Participants came from trade unions in Chile, Brazil, Colombia, Paraguay, the Dominican Republic, Panama and Mexico, in addition to Italy’s Confederazione Generale Italiana del Lavoro (CGIL), Germany’s Friedrich-Ebert-Stiftung Foundation and the International Labour Organization (ILO).

The right not to migrate and the right to sustainable development are medium-term objectives.

In the intervening period however, trade unions are organising to guarantee aid and access to fundamental labour rights for migrants who cross Latin American borders in search of better living conditions.

Bolivian, Paraguayans, Peruvians, Ecuadorians, Haitians and Nicaraguans are amongst the millions of workers that migrate to a labour market that is exploitative and without rules and without respect for human and labour rights.

This is taking place in a Latin America where the majority of countries forbid foreigners from joining trade unions, leaving them – without protection and without the right to collective bargaining – in the hands of middlemen and traffickers (“coyotes and rescatiris”), and other criminals that continue to act as if we were still in the era of slavery.

“Capital has more rights than people.” This is the reality and the contradiction that persists in the neo-liberal model of our societies and that professes to respect universal human rights but that in practice fosters exploitative economic and trade relations.

Those affected, in the first instance, continue to be those in the poorest and most vulnerable sectors.
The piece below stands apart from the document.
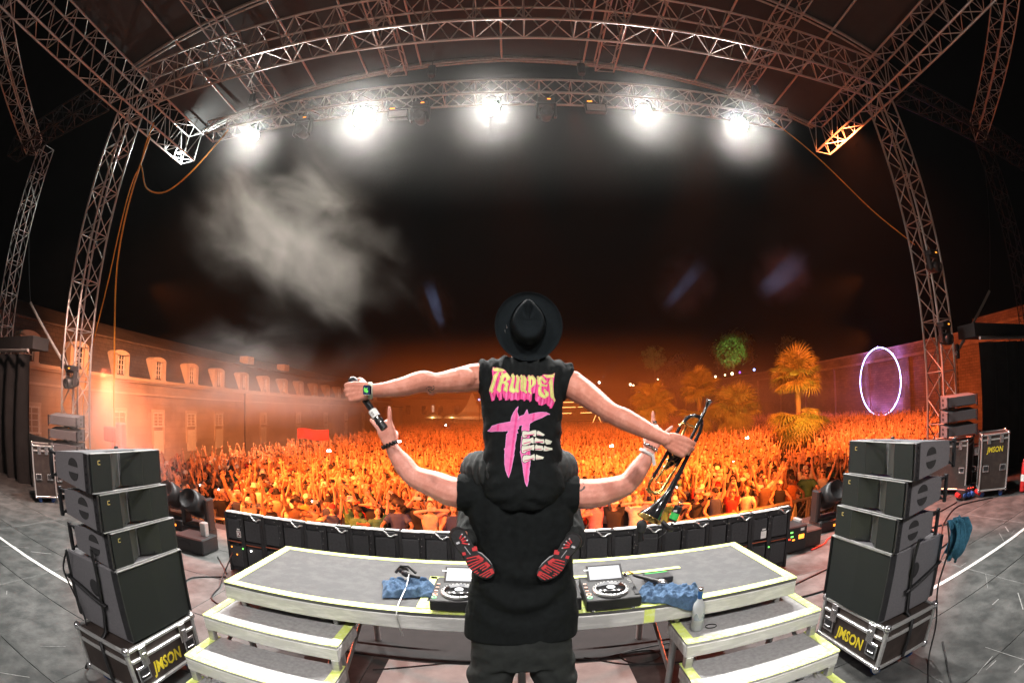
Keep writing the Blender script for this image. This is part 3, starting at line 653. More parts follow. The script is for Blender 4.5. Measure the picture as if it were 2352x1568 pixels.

People such as forced migrants – men and women that have no other choice but to migrate, unprotected, ready to do any type of work to survive.

The reality, which is supported by the feedback given by the trade union delegations, is that there is a need to develop a coordinated strategy and action plan between the trade unions in the source and destination countries for the migration flows.

Argentina and the Dominican Republic appear to have the most advanced trade union experience in the region in this area.

Also noteworthy is the launch of a pilot trade union aid and training project for migrants supported by Brazil’s CUT , CGIL’s migrant’s aid service, INCA, in collaboration with TUCA in São Paolo.

This project will be operational in the coming months and will provide guidelines and share experiences between the Latin American trade union movement as a whole.